The game began as a matchup of two superb starting pitchers — Buehler, who went into the game with a 1.89 earned run average in the 2020 postseason, and Charlie Morton, with a 3-0 record, a 0.57 E.R.A. and a reputation as a big-game pitcher.
But Morton struggled to put the Dodgers away with two outs. Los Angeles scored five of their runs with two outs, and now have 50 such runs in the postseason.
“There’s two outs, but you can still build an inning,” said Mookie Betts, who hit a run-scoring single with two outs in the fourth. “Not giving away at-bats, that’s the recipe for that and that’s how you win a World Series, so we have to continue to do it for at least two more games.”
Justin Turner sparked the Dodgers offense by hitting a bases-empty home run with two outs in the first inning, and then hit a two-out double his next time up, in the third inning.
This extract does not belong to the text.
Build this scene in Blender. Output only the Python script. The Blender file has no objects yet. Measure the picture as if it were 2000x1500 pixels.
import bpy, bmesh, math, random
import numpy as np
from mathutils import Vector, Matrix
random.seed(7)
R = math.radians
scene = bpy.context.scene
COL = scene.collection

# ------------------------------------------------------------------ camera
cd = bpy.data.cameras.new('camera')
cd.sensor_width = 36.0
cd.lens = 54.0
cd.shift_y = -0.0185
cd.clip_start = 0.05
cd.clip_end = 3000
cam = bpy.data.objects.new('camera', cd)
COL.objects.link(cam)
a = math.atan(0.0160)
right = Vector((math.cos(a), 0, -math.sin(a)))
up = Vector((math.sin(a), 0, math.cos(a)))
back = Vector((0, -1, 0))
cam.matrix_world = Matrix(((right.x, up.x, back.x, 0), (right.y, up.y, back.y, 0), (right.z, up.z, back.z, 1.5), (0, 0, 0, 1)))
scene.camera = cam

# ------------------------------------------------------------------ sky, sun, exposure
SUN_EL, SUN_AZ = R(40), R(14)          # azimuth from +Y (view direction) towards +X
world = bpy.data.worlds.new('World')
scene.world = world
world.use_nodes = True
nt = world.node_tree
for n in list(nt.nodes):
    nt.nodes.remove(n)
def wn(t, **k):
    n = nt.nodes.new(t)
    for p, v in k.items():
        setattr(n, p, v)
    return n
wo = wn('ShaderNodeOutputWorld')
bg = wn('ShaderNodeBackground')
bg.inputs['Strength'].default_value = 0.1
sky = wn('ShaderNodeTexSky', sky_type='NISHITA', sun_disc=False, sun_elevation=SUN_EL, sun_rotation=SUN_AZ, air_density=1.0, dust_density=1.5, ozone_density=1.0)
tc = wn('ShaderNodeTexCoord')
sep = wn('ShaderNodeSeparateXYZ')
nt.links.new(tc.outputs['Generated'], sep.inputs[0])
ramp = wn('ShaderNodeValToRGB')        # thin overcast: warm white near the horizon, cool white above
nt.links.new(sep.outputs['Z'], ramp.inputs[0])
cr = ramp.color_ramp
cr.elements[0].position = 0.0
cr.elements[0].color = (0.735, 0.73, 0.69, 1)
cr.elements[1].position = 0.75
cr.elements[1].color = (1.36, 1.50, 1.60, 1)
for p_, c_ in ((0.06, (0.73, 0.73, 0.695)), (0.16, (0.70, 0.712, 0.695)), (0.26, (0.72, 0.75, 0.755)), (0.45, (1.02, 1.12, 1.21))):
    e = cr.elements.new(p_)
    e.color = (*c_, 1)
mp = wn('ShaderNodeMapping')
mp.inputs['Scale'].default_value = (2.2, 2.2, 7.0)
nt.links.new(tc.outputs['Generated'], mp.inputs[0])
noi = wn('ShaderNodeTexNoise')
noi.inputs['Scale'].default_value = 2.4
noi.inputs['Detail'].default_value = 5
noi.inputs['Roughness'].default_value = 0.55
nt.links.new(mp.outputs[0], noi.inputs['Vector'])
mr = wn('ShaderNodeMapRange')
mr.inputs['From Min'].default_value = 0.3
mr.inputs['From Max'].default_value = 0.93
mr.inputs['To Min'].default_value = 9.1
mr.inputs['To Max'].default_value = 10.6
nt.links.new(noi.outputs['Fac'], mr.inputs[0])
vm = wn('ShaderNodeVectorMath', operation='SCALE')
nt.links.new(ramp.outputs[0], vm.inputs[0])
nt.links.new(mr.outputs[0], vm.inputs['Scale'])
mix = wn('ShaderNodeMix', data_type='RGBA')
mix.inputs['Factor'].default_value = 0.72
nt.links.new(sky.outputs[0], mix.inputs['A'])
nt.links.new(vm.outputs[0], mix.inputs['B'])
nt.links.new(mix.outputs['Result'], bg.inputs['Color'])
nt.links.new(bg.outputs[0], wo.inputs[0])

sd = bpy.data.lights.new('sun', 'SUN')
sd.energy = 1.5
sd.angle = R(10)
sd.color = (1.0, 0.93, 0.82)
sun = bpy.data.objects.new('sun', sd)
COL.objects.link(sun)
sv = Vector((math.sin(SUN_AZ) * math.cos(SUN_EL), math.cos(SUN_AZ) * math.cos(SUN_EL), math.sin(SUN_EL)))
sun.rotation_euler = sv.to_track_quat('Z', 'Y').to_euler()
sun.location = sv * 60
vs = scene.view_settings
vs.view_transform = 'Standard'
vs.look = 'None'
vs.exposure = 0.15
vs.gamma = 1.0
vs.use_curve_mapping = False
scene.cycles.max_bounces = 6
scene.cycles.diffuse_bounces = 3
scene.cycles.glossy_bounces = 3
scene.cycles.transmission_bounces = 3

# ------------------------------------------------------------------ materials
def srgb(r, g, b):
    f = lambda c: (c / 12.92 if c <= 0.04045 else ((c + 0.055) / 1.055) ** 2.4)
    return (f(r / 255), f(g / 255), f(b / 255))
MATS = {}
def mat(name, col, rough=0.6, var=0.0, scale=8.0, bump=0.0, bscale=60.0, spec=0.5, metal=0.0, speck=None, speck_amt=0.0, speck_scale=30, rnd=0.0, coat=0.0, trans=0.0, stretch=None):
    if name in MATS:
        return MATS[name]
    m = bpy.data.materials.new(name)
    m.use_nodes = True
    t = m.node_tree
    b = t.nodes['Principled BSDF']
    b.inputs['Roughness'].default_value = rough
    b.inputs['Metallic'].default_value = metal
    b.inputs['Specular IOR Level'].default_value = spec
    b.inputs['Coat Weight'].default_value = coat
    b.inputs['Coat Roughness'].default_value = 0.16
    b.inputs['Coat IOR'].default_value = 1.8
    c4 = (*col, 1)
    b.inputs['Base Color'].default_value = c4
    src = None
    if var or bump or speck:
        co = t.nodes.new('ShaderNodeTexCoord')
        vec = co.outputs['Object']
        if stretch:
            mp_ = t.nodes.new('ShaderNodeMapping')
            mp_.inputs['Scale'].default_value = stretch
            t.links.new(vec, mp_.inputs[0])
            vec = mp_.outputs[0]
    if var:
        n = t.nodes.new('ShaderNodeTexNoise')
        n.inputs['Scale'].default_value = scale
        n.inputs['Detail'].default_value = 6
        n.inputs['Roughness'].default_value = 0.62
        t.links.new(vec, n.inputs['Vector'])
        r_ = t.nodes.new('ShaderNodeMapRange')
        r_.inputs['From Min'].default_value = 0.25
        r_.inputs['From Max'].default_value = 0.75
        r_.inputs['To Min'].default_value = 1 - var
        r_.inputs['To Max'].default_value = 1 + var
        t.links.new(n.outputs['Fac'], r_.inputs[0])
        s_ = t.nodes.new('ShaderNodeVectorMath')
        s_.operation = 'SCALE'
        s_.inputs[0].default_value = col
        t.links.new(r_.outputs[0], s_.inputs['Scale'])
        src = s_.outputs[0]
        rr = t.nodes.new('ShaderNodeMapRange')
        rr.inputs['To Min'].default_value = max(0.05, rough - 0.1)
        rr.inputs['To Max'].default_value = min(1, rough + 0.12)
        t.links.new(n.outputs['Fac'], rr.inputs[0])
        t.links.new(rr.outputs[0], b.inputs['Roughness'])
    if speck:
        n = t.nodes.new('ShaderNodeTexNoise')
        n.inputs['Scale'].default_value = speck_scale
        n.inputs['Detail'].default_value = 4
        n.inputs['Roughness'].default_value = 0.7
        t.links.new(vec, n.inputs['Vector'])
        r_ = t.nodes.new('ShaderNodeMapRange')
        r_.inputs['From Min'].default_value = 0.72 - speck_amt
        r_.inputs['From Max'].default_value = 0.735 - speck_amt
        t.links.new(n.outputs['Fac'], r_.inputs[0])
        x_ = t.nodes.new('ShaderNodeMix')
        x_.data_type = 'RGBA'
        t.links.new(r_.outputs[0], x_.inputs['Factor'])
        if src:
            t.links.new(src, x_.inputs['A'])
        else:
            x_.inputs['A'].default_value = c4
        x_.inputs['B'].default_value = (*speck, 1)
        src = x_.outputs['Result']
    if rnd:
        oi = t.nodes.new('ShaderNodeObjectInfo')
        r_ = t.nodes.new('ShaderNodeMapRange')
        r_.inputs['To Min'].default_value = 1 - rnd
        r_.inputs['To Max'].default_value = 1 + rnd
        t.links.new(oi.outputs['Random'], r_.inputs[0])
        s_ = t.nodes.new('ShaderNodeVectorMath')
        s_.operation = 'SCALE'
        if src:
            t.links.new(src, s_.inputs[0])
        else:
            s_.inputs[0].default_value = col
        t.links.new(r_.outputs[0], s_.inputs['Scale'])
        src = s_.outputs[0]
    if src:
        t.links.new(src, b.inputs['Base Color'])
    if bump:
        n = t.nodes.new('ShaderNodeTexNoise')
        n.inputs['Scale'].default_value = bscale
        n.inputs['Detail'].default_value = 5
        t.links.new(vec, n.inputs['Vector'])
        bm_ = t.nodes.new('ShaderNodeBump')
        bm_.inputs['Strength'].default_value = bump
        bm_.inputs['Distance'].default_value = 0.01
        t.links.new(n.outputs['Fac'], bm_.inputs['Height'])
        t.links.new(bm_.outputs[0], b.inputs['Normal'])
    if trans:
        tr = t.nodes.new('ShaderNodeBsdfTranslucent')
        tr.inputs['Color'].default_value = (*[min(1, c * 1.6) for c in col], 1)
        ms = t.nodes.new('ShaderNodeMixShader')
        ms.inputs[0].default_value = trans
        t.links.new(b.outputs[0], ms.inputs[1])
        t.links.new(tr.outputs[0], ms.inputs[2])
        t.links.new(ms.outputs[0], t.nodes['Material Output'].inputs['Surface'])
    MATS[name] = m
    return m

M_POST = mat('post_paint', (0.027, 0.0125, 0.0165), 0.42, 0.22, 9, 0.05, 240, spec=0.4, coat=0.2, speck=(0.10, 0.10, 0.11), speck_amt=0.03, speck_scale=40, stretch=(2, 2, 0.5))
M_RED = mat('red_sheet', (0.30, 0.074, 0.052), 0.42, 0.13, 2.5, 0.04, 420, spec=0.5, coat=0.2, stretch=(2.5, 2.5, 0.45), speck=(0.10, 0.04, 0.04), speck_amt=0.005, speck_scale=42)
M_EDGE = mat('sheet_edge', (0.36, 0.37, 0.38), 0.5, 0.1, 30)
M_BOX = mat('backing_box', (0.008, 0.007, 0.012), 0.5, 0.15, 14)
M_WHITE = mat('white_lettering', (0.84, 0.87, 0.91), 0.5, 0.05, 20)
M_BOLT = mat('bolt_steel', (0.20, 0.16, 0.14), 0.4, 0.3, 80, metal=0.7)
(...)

That set Max Muncy up to rap a two-run single to center field off Morton for a 3-0 Dodgers lead.
Turner also made a terrific play at third base, going to his left to backhand a sharp bouncer off the bat of Mike Zunino to initiate a double play and wipe away the only base runner the Rays had in the first four and one-third innings.
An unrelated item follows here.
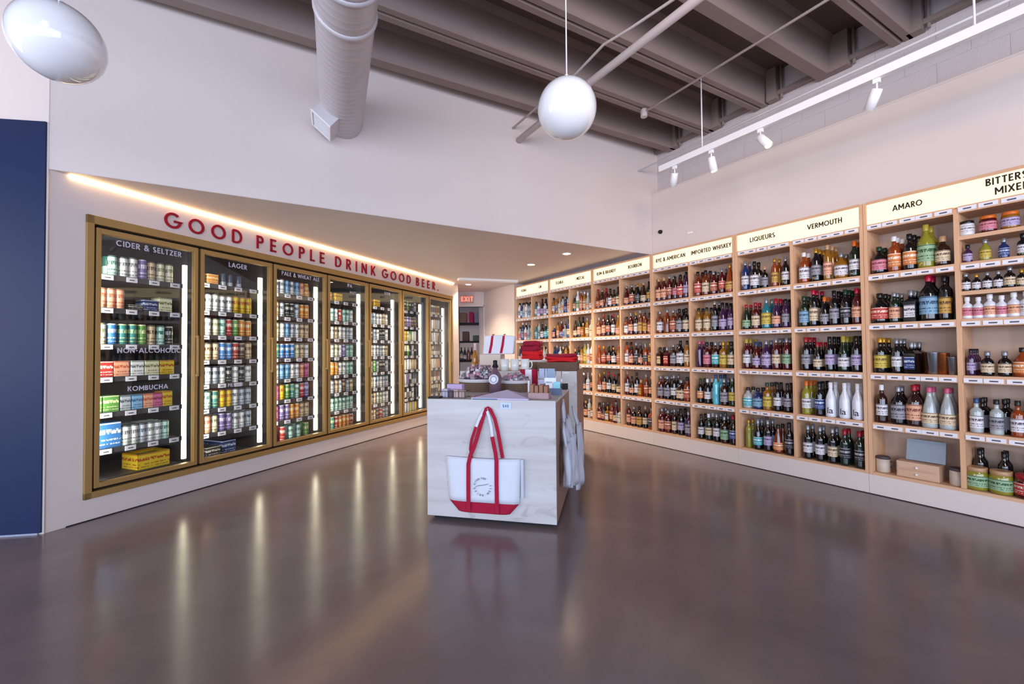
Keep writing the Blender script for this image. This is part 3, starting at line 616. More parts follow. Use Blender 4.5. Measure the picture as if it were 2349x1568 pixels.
for nm, (gs, ls, cs, a, b2) in pal.items():
    rows = []
    for r in range(5):
        row = []; n = random.choice([5, 6])
        while len(row) < n:
            kd = random.choice([B, S, U, S, TL, SL, SQ, B])
            it = (kd, random.choice(gs), random.choice(ls), random.choice(cs), random.choice([0, 1, 1]), random.uniform(.84, .98)); row.append(it)
        rows.append(row)
    bays[nm] = (a, b2, rows)
# a few colour anchors seen in the far bays
bays['mezcal'][2][0][1] = (TL, 'white', 'green', 'white', 1, .95); bays['mezcal'][2][0][2] = (TL, 'orange', 'peach', 'silver', 1, .95)
bays['brandy'][2][0][2] = (LG, 'red', None, 'red', 0, .85); bays['mezcal'][2][2][3] = (TL, 'yellow', 'yellow', 'silver', 0, .95)
bays['brandy'][2][2][0] = (SL, 'orange', None, 'orange', 0, .9); bays['bourbon'][2][4][2] = (S, 'brown', 'gold', 'black', 0, .95)
for nm, (ua, ub, rows) in bays.items():
    x0, x1 = -ua+.035, -ub-.032
    for r, row in enumerate(rows):
        if not row: continue
        n = len(row)
        for i, it in enumerate(row):
            if not it: continue
            kd, g, l, c, nb = it[:5]; sc = it[5] if len(it) > 5 else 1.0
            if r == 0 and kd == LG: sc *= .95
            x = x0+(x1-x0)*(i+.5)/n+random.uniform(-.005, .005)
            yy = .062 if kd in (LG, Q) else .05
            z = SZ[r]
            rot = random.uniform(-12, 12)
            txt = '%s %s bottle, %s, %s cap, %s from left, %s shelf, %s bay' % (KN[kd], GN.get(g, g), (l+' label') if l else 'unlabelled', c, ORD[i], ROWN[r], nm)
            bottle_at(FR @ T((x, yy, z)) @ RZ(rot) @ Matrix.Scale(sc, 4), kd, g, l, c, txt, 'bottles in the %s bay' % nm, size=-ua)
            dx = .0
            for q in range(nb):
                if yy+.082*(q+1) > .235: break
                rear_bottle(FR @ T((x+random.uniform(-.006, .006), yy+.082*(q+1)*(1.15 if kd in (LG, Q) else 1), z)) @ RZ(rot) @ Matrix.Scale(sc, 4), kd, g, l, c)
# bitters bay
x0, x1 = -.28+.02, .045+.2
def brow(z, items, cat, name, desc, y=.055, start=-.245, step=.08, sc=1.0):
    for i, it in enumerate(items):
        kd, g, l, c = it[:4]; s2 = it[4] if len(it) > 4 else sc
        bottle_at(FR @ T((start+i*step, y, z)) @ RZ(random.uniform(-8, 8)) @ Matrix.Scale(s2, 4), kd, g, l, c, '%s %s %s, %s, %s %s, %s from left, %s' % (KN[kd], GN.get(g, g), name, (l+' label') if l else 'unlabelled', c, 'lid' if kd == J else 'cap', ORD[i], desc), '%ss in the bitters bay' % name, cat, name, size=10)
brow(2.0, [(J, 'white', 'white', 'black', .95), (J, 'red', 'pink', 'orange', 1.05), (J, 'gold', 'lilac', 'orange', 1.05), (J, 'white', 'grey', 'black', 1)], 'jar', 'jar', 'top thin shelf', step=.105, start=-.235)
brow(1.805, [(SM, 'purple', 'lilac', 'black', .95), (SM, 'yellow', 'yellow', 'silver', 1.1), (SM, 'blue', 'navy', 'silver', 1), (SM, 'black', 'white', 'black', 1.1), (SM, 'purple', 'pink', 'black', 1)], 'bottle', 'bottle', 'below the jars, bitters bay', step=.088, start=-.235)
brow(1.60, [(SM, 'black', 'white', 'silver', .95), (SM, 'black', 'white', 'gold', .85), (SM, 'black', 'white', 'silver', .9), (SM, 'black', 'white', 'silver', .9), (SM, 'black', 'cream', 'silver', 1.05), (SM, 'black', 'cream', 'gold', .85), (SM, 'black', 'white', 'silver', 1.05), (SM, 'black', 'white', 'silver', .9)], 'bottle', 'bottle', 'second thin shelf, bitters bay', step=.053, start=-.248)
brow(1.40, [(SM, 'white', 'pink', 'white', 1.15), (SM, 'white', 'pink', 'white', 1.1), (SM, 'white', 'peach', 'white', 1.2), (SM, 'white', 'pink', 'white', 1.1), (SM, 'white', 'peach', 'white', 1.2), (SM, 'white', 'white', 'white', 1.2), (SM, 'brown', 'rust', 'black', 1.2)], 'bottle', 'bottle', 'above the shakers, bitters bay', step=.056, start=-.245)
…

While Buehler remained locked in a groove, the Dodgers also demonstrated that, while the tendency in baseball over the past several years drifted away from the small-ball tactics of past years, they have not been totally abandoned. In recent years, baseball has increasingly moved toward a heavy reliance on home runs and big innings, with techniques like stolen bases and sacrifice bunts consigned to the strategic trash heap.
But the Dodgers put both of the largely abandoned tactics on display Friday, with Betts stealing a couple of bases and Barnes executing a perfect safety squeeze bunt.
In the top of the fourth, Cody Bellinger led off the inning with a single to right field. Morton struck out Chris Taylor, but Joc Pederson ripped a line drive over the outstretched glove of Ji-Man Choi, the Rays’ athletic first baseman, for a single. With runners at first and third, Pederson feigned as if he were stealing second, which temporarily froze Lowe, the Rays’ second baseman.
On the pitch, Barnes gently tapped a bunt up the first base line. Bellinger ran home on contact, and Choi’s only play was to toss the ball to Lowe, covering first base, to force out Barnes. Not only did the sacrifice bunt score a run, it also moved Pederson to second base, and he scored on a single by Betts.
Of course, Barnes is also capable of playing the more modern game: He whacked a home run in the top of the sixth that provided an exclamation point on an emphatic Dodgers win.
One of the few bright spots for the Rays was that Randy Arozarena, who had gone 1 for 6 in the first two games of the series, drilled a home run in the ninth inning off Kenley Jansen. It was his eighth home run of the postseason, tying him with Barry Bonds, Carlos Beltran and Nelson Cruz. It was also his 23rd hit of the postseason, breaking a postseason record for rookies that he had shared with Derek Jeter, who had 22 in the 1996 postseason.
But even Arozarena could do nothing against Buehler, striking out twice in his three at-bats. After watching the proceedings from third base, Turner said he found Buehler’s fastball command to be exquisite, and said he relished the way the 26-year-old right-hander mixed in his slider and curveball at just the right moments.
But the best brush strokes, as usual, were made with his fastball.
“You know he’s going to throw it,” Turner said, “and he says, ‘Hit it if you can,’ and he got a lot of swings and misses with it tonight.”
Turner said he would sleep better Friday night, not just because of the win, but because he made some adjustments to his swing that would help him in the rest of the series. His home run was his 11th in the postseason for the Dodgers, tying him with Duke Snider, who hit 11 in the World Series exclusively, before other playoff rounds were introduced.
“It’s something that’s pretty cool, and I can talk about when I’m done playing,” Turner said, “but it doesn’t mean a lot until we finish this thing off and win two more games.”